We're planning to attend, so in July I'll write all about what it was like.

Sunday, June 2, 2013

Tokyo Disneyland

Earlier this week Raku and I went to Tokyo Disneyland.  I've never been to Disney in the United States, so I can't make a comparison, but we had a great time.  It was really a novelty to live somewhere that we could just go for the day and then come home at night, rather than requiring a multiday trip to Florida (or California).

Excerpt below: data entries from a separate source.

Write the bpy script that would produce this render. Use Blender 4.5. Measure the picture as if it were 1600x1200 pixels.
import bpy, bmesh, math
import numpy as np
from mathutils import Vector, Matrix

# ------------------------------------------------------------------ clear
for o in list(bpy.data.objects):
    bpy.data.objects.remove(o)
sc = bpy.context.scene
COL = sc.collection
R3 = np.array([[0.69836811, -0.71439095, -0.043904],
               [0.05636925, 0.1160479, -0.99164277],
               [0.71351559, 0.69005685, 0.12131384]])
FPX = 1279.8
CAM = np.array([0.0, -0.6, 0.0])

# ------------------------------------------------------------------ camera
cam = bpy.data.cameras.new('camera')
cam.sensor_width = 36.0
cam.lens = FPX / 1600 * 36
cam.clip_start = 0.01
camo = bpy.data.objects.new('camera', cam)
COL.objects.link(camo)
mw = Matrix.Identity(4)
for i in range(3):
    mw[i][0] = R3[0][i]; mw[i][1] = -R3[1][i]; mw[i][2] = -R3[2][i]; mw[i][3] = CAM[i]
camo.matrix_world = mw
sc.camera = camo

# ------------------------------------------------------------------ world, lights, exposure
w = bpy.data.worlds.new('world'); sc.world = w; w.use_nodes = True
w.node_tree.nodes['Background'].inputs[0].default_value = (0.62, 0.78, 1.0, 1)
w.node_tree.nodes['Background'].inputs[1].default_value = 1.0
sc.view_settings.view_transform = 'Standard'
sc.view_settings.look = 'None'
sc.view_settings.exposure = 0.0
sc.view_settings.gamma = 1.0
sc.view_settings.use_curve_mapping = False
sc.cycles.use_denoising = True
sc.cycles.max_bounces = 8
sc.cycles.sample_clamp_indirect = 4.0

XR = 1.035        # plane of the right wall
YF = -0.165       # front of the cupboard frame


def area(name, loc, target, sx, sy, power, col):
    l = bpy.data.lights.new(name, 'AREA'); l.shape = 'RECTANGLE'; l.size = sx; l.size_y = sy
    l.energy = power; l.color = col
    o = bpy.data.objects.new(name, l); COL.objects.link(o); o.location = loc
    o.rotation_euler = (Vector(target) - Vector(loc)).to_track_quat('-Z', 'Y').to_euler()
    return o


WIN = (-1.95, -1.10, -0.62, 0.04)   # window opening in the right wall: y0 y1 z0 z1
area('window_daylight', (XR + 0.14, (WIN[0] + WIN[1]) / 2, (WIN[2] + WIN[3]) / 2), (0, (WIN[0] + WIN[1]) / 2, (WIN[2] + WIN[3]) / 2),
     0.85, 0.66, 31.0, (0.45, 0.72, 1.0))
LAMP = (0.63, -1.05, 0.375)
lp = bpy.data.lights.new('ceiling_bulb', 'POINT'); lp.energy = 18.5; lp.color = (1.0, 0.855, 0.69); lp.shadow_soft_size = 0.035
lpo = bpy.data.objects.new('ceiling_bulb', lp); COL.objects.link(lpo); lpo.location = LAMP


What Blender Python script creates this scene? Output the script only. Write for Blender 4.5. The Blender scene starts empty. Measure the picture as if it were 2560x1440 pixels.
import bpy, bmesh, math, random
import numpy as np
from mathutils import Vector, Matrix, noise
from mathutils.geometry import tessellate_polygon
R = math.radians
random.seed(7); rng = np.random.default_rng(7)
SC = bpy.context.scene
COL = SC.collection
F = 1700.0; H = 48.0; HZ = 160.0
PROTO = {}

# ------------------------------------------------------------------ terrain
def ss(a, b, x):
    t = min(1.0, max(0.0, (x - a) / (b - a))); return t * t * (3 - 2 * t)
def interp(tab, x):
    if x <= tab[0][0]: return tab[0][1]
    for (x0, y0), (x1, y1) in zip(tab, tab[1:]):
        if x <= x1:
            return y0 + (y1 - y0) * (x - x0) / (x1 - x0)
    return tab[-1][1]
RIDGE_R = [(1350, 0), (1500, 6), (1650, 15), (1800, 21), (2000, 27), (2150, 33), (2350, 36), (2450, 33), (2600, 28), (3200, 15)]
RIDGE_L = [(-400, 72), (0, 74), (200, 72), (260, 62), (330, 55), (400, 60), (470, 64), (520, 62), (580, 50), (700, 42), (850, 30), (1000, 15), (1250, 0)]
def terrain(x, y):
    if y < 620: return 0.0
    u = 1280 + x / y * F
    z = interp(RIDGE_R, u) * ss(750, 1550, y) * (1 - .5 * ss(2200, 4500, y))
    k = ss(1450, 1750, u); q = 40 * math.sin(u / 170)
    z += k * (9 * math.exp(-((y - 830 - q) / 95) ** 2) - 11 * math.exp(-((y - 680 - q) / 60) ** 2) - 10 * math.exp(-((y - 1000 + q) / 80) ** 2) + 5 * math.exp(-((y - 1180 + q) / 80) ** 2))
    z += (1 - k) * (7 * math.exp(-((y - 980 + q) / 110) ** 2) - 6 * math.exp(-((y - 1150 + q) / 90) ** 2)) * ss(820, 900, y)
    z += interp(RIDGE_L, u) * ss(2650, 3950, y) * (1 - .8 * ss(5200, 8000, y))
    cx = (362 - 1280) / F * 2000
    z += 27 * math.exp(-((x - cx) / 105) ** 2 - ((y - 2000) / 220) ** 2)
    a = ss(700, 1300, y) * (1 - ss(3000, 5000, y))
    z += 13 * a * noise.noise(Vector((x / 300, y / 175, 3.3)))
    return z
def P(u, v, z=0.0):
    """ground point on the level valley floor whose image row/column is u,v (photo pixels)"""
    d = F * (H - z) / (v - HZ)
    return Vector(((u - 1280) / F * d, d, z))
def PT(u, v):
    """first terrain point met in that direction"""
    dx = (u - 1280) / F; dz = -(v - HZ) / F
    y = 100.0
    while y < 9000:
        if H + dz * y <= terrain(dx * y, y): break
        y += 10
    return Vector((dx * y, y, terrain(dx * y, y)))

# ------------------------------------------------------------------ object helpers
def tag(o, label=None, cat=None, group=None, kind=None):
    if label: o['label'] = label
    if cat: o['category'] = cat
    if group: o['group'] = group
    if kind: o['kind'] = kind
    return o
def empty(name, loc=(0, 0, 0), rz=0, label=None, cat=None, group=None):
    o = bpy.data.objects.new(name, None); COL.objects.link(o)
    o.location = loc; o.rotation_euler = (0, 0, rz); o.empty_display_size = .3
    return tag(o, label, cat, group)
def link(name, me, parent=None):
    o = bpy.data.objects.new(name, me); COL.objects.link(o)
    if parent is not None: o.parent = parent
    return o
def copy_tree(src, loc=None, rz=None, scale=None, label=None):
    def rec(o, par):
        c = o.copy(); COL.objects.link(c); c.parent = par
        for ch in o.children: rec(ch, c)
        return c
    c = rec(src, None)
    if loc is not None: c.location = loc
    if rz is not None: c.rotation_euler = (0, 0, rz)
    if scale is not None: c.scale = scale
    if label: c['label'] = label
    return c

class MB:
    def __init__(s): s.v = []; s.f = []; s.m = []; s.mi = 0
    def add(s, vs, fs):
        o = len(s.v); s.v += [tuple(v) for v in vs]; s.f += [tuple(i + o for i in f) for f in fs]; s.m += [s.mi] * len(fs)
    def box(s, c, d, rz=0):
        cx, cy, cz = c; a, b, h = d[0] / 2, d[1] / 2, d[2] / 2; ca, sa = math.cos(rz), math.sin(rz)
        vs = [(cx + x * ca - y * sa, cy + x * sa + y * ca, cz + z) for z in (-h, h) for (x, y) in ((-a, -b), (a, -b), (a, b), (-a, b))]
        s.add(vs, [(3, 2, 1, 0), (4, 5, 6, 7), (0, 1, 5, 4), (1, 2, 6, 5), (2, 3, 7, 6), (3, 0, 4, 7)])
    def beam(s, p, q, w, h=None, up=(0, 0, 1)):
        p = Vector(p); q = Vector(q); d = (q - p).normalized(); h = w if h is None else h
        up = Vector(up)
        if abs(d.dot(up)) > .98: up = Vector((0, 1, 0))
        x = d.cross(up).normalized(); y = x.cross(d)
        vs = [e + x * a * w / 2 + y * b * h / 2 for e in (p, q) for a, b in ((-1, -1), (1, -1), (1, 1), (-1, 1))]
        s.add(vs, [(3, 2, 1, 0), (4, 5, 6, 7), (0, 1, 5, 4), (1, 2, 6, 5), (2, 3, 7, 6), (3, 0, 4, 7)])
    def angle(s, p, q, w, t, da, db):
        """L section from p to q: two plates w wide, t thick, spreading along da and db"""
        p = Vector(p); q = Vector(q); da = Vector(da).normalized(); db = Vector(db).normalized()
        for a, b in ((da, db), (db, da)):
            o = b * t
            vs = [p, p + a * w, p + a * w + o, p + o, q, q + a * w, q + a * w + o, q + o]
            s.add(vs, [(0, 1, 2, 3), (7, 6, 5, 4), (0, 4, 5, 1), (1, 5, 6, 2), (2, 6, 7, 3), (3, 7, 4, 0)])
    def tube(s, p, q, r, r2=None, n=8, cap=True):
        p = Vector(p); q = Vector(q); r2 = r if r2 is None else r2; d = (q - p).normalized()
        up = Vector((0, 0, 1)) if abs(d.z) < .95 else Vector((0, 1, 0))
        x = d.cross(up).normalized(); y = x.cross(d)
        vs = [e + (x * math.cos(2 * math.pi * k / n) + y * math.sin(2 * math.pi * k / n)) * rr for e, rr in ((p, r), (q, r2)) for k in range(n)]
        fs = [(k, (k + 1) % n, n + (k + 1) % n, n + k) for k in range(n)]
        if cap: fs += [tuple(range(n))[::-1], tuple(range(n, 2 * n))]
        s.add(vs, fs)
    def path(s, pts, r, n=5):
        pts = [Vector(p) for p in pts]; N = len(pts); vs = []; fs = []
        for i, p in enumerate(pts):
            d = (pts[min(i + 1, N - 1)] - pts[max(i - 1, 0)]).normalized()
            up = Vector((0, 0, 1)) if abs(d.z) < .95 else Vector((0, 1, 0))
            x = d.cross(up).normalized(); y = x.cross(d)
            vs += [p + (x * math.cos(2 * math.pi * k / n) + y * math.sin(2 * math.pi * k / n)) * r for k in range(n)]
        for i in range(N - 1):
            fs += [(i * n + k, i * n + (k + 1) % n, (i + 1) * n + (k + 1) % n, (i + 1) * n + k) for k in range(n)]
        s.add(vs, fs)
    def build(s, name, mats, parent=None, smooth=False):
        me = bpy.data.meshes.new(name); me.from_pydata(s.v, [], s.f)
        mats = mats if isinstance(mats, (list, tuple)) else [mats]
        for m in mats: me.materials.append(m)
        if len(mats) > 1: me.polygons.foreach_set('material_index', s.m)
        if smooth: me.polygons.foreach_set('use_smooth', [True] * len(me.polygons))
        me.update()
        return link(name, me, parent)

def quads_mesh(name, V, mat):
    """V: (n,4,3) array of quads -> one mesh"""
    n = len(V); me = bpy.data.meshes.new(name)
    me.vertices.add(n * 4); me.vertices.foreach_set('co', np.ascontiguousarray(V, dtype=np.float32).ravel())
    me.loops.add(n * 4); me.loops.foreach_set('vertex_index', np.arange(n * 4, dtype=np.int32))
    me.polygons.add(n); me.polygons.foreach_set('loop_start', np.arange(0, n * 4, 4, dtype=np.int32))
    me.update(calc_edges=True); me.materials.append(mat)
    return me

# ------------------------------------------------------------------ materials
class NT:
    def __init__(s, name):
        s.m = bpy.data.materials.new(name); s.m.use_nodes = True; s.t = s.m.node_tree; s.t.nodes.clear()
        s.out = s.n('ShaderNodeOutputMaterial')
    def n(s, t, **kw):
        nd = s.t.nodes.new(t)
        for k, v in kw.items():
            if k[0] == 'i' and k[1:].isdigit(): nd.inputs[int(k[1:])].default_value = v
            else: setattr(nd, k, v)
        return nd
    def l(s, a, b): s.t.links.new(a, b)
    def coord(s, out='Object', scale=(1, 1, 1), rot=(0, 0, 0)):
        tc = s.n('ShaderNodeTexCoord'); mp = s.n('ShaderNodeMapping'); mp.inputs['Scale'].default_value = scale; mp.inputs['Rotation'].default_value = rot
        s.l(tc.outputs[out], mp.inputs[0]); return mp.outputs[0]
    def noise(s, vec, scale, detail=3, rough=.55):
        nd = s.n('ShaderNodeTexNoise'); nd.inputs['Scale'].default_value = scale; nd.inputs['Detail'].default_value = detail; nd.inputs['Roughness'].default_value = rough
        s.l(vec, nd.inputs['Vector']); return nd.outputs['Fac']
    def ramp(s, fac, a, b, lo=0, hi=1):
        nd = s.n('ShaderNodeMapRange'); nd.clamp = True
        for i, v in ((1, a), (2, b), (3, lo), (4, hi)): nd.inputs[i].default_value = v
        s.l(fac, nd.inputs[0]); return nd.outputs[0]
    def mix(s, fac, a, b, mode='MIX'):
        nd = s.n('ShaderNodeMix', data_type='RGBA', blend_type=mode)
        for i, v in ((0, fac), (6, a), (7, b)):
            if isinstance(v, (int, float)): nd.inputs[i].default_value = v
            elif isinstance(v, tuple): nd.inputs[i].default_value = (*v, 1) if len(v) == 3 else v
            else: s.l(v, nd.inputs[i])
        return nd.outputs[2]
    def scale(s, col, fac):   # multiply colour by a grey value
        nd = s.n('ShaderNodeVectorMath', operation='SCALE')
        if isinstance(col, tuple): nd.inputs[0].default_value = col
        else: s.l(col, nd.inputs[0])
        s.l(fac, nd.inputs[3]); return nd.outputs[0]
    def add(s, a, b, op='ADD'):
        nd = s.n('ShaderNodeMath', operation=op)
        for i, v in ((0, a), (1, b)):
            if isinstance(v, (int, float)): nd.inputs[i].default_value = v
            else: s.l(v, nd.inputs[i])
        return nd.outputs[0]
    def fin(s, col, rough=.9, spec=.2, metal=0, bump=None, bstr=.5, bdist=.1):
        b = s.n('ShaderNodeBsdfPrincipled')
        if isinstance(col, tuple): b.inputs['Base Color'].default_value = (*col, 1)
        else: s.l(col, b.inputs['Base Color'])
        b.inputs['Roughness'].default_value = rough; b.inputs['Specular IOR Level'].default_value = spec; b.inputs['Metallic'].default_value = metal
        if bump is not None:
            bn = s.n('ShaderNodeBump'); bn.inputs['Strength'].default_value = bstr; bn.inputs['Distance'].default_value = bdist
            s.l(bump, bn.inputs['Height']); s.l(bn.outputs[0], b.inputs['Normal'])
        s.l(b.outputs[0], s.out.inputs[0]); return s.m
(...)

We went on a Tuesday, so it wouldn't be terribly crowded.  There will still tons of people and lots of long lines, but it wasn't unpleasant.  I can't imagine what a weekend in the summer would be like though.

Raku on the Tea Cups
Me on the tea cups

I think my favorite ride was Space Mountain, going on a roller coaster in the dark really gets the adrenaline going.  The Peter Pan ride is obviously for kids, but I thought it was really sweet.  And a ride that only exists at Tokyo Disney - Pooh's Hunny Hunt - was absolutely charming.  I'm not the biggest Winnie the Pooh fan, and I wasn't sure it would really be worth the wait, but it's completely adorable, and the ride is really creative.  Splash Mountain was one of our last rides of the day, and we thought we were lucky when we got the front seats, but then we realized how wet were going to get.

I'm such a chicken!

Do you think John's jealous?
As for the food there, we had some really great snacks, though I thought the meal offerings were just mediocre.  I'd definitely recommend just snacking through the day.  We had these adorable Mickey waffles, and the curry popcorn was also really good.


We skipped the nighttime parade and rode Space Mountain again several times in a row, and missed the fireworks by accident, but it was still a great day.